A few of our plastic bag alternatives.

Instead of throwaway plastic produce bags, we have a set of little mesh and cotton drawstring bags. I bought mine from an ethical online store, when they were on sale, but they can be readily sewn up from mesh fabric or even old curtain material. Here's a tutorial and a pattern (scroll down through blog post to find it) for how to make them. 

My market basket.

One common question that seems to have been on people's minds, in the lead up to our plastic bag ban, has been, "What will we line our bin with now?" We don't line our little kitchen bin with anything anymore but Liz, over at Eight Acres, uses sheets of newspaper to line hers. We use sheets from the little local newspaper, that lands on our driveway every week, to wrap any "icky scraps" before putting them in the freezer. Now, we don't have many "icky scraps", because we compost our fruit and veg scraps and our dog takes care of most of our meat scraps, but I find that by wrapping and freezing what we do have to dispose of, there's no oozy, smelly stuff in our bin.
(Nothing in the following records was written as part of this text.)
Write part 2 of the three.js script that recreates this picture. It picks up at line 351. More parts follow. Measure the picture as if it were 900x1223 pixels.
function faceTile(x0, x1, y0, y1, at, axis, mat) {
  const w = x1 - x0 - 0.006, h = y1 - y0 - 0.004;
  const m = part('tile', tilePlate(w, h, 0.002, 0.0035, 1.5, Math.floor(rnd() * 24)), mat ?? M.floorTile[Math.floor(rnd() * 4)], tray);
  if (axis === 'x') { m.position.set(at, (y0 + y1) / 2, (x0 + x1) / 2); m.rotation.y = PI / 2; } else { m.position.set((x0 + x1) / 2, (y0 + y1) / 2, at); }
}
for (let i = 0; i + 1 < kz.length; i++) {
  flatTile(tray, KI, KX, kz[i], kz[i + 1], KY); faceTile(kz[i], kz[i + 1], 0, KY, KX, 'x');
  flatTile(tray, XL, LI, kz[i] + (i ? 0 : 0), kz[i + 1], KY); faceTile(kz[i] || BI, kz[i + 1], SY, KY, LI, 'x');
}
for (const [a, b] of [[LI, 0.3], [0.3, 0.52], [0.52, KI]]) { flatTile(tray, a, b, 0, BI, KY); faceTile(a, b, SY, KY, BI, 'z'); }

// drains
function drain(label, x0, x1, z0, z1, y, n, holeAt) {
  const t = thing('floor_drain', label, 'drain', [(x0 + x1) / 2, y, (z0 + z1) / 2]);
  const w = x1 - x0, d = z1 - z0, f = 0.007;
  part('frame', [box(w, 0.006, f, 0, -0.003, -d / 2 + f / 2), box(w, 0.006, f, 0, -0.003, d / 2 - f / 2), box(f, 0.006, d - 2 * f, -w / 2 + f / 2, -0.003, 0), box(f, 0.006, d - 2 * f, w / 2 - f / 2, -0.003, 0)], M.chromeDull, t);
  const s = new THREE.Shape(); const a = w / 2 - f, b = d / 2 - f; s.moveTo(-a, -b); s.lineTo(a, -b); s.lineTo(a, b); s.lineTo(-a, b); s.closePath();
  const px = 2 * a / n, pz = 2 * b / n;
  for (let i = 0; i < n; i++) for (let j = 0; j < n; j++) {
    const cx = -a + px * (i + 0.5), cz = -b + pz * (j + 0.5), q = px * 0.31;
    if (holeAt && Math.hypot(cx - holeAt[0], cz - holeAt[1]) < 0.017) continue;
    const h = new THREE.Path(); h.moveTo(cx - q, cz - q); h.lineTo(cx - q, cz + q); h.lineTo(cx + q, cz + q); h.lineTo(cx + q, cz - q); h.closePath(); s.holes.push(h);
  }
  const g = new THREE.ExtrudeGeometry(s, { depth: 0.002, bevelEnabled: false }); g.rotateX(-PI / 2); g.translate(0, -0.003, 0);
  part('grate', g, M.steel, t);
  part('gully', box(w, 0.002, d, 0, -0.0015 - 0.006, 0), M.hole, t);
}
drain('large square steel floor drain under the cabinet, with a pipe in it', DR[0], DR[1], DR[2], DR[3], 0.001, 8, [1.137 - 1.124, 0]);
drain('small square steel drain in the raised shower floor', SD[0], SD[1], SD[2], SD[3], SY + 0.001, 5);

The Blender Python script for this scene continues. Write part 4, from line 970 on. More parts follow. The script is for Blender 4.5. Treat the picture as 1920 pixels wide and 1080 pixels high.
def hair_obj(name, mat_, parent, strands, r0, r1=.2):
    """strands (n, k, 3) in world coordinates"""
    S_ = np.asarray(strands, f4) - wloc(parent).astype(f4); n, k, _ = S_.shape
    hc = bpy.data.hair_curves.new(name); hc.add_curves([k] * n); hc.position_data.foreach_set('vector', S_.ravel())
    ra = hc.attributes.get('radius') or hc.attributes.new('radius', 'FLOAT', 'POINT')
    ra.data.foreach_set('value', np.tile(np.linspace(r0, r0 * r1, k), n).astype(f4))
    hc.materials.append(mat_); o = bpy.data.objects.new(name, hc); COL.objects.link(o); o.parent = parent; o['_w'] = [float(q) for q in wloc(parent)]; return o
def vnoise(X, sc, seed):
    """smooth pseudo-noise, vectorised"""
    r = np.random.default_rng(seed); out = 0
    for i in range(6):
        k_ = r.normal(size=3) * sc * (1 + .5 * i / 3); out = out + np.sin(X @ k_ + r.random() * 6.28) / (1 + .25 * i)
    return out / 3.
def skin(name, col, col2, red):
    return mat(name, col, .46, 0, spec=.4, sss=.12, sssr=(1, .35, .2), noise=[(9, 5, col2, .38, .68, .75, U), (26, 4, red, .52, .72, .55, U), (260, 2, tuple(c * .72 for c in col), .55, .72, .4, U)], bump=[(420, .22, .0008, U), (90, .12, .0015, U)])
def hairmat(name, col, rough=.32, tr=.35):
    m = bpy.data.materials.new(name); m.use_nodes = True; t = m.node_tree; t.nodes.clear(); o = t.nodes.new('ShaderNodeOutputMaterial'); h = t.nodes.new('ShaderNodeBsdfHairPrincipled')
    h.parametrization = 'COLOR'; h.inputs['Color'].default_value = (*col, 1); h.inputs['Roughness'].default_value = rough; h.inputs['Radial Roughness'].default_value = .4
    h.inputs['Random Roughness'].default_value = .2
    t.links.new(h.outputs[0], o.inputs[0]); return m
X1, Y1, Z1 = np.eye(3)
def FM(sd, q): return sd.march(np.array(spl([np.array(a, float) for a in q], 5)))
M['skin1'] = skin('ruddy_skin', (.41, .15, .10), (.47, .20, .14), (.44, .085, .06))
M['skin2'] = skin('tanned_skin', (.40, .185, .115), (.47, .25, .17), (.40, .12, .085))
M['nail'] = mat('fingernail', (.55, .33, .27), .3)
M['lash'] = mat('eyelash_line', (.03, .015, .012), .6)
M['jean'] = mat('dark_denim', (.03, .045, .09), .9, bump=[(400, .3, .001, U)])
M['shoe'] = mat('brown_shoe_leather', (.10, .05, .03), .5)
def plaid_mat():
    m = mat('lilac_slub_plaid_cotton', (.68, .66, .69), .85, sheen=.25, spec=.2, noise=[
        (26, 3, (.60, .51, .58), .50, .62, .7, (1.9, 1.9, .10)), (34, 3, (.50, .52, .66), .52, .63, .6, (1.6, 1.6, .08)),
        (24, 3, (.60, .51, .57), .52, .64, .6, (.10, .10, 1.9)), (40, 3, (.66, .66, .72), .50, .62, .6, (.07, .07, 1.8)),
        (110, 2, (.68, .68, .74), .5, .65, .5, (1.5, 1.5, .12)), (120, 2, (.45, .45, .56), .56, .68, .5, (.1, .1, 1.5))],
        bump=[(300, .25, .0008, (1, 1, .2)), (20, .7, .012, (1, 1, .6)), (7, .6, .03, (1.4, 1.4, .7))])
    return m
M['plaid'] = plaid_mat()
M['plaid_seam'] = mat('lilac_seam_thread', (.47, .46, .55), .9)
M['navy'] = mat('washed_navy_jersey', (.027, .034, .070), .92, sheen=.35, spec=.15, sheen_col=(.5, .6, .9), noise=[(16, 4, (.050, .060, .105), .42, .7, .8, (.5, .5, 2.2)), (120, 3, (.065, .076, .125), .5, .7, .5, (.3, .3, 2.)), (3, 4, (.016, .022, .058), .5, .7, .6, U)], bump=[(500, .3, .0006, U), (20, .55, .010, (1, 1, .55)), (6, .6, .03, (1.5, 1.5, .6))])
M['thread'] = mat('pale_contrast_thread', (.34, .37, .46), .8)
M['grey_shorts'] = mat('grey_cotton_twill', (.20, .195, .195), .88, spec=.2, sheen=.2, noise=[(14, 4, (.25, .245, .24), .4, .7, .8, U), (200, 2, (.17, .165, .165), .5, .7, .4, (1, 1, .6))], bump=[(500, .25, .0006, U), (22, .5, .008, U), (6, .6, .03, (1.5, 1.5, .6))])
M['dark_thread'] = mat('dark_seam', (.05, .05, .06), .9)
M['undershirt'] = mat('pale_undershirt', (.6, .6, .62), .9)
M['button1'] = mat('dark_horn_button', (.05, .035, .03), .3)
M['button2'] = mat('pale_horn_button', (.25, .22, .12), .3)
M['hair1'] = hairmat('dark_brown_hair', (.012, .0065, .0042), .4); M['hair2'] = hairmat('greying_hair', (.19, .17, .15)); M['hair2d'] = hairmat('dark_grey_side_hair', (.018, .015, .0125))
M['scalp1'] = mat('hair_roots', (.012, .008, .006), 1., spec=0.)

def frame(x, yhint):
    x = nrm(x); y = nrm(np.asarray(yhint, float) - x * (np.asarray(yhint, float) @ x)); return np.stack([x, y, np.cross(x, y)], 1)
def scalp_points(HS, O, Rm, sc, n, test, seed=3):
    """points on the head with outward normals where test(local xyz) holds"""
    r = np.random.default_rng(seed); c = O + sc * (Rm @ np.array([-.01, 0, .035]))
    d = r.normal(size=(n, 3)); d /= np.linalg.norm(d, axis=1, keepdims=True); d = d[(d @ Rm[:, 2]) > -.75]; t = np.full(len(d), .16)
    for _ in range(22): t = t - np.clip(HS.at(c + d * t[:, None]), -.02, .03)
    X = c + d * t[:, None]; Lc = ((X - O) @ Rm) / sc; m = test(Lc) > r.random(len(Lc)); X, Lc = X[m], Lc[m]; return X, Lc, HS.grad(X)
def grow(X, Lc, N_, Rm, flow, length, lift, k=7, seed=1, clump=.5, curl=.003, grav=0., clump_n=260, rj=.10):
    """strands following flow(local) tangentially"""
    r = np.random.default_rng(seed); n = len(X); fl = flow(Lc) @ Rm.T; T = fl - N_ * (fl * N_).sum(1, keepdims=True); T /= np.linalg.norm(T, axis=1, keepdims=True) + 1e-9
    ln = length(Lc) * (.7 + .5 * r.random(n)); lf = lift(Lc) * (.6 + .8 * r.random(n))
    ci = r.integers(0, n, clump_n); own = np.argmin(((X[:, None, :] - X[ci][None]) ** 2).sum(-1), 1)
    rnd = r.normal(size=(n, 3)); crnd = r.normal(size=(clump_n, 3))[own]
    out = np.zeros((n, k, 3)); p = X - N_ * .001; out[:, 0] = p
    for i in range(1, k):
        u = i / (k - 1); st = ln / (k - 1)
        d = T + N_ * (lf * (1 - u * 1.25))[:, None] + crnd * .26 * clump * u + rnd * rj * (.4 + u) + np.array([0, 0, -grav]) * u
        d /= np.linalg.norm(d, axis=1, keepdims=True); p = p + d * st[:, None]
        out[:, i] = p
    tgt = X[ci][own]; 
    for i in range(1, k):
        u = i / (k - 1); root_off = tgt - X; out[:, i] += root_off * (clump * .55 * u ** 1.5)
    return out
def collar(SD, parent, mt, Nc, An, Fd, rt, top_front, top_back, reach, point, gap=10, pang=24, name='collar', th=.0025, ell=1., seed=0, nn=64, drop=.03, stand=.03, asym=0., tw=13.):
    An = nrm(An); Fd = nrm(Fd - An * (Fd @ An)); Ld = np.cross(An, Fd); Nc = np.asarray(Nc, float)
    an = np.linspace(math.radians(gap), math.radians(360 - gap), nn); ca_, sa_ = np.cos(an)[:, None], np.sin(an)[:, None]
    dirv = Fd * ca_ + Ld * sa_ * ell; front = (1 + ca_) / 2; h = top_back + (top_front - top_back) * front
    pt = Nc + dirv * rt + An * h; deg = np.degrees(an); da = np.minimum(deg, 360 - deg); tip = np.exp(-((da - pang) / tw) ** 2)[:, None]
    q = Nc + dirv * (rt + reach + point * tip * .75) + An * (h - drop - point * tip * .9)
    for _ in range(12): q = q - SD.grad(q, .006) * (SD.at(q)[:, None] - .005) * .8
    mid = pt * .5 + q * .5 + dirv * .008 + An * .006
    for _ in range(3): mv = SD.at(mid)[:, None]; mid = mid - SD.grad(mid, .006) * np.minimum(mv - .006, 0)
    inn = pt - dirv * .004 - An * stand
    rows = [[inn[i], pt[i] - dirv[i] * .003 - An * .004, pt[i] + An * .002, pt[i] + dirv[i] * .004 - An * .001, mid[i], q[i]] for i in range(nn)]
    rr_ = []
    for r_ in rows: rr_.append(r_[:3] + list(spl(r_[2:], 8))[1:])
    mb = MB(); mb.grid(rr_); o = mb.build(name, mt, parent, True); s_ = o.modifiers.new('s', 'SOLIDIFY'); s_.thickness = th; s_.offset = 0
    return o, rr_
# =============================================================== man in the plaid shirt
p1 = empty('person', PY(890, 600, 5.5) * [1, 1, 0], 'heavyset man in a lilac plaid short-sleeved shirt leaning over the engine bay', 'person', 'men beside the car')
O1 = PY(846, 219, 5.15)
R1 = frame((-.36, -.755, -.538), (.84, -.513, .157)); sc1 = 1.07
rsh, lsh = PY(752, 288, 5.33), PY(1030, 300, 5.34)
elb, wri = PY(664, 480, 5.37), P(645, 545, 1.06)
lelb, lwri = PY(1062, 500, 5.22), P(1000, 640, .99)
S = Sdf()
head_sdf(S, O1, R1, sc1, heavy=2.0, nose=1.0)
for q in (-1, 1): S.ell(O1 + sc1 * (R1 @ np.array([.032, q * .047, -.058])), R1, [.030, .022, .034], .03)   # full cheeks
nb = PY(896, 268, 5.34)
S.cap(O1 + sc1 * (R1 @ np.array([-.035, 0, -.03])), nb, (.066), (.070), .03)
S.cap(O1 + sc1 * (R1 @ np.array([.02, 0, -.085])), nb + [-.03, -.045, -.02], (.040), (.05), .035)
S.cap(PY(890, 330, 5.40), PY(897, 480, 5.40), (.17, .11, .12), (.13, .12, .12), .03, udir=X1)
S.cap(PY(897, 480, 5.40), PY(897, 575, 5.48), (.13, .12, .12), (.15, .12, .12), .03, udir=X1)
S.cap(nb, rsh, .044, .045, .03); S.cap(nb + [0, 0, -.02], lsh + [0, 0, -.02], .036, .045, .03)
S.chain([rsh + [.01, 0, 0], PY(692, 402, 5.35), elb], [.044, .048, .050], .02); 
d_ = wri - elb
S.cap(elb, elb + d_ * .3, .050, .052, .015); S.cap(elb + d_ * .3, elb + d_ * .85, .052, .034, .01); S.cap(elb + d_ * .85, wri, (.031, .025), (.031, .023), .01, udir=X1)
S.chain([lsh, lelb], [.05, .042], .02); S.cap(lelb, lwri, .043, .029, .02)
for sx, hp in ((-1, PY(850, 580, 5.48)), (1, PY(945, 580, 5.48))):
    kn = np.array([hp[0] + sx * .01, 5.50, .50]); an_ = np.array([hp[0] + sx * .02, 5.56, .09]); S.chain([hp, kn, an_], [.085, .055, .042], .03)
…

A quick rinse out and it's ready to go back under the kitchen sink. I just have to remember to put any wrapped scraps in the wheelie bin on rubbish collection day.

Perhaps, remembering to bring along reusable bags when shopping will be one of the biggest challenges in the early days of this plastic bag ban. Having lightweight plastic bags, to plonk our purchases in, is something we've all gotten used to at the checkout. There was a time though when plastic bags did not exist, as hard as that may be to imagine given the way plastics are such an ever-present part of our lives now. That means though that we can get used to doing without them again too.  Perhaps, there will be a happy outcome, just as there is in the story of A Bag and a Bird.


Do you have a plastic bag ban in place where you live? What alternatives do you, or are you planning to, use?